Berbeda dari aliran di atas, Islam memiliki pandangan dan konsepsi tersendiri tentang manusia. Dalam surat An-Nahl [16]: 78, dijelaskan bahwa manusia terlahir dalam keadaan suci (fitrah) dan tidak tahu apa pun, seperti kertas putih. Untuk pertama kali yang akan mempengaruhi bayi tersebut lingkungannya, dalam hal ini Hadits menyebut orang tuanyalah yang akan membentuk ia menjadi majusi, Nasrani dan muslim. Kemudian Allah mengajarkan manusia segala sesuatu yang tidak diketahui (Al-‘Alaq [98]: 5). Dengan tiga potensi dasar (akal, rasa dan nurani) manusia berproses untuk menjadi baik maupun buruk (asy-Syams [91]: 8-10).

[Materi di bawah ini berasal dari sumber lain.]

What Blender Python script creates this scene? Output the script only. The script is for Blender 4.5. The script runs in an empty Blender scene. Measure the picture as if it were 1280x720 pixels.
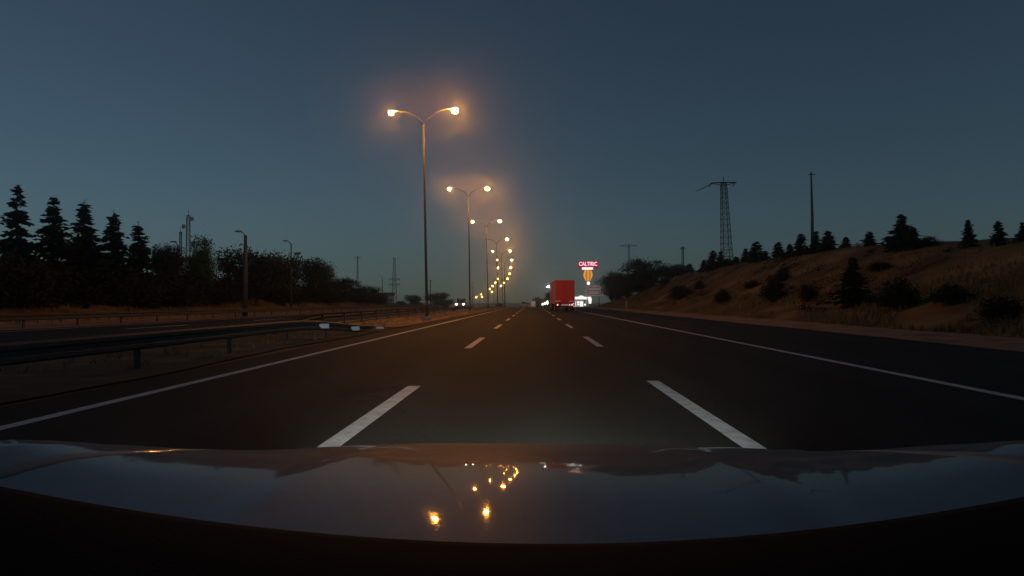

Surat asy-Syams [91]: 8-10, “Maka Allah mengilhamkan kepada jiwa itu (jalan) kefasikan dan ketakwaannya. sesungguhnya beruntunglah orang yang menyucikan jiwa itu, dan sesungguhnya merugilah orang yang mengotorinya”, menjelaskan bahwa, baik dan buruk itu sudah digariskan oleh Allah. Tinggal bagaimana manusia bersikap. Ingin menyucikan diri atau tidak? Konteks pendidikan Islam adalah mengelola diri sehingga, yang tampak adalah fungsi ketakwaan. Jadi, dengan sendirinya dua aliran lainnya, empirisme dan nativisme runtuh.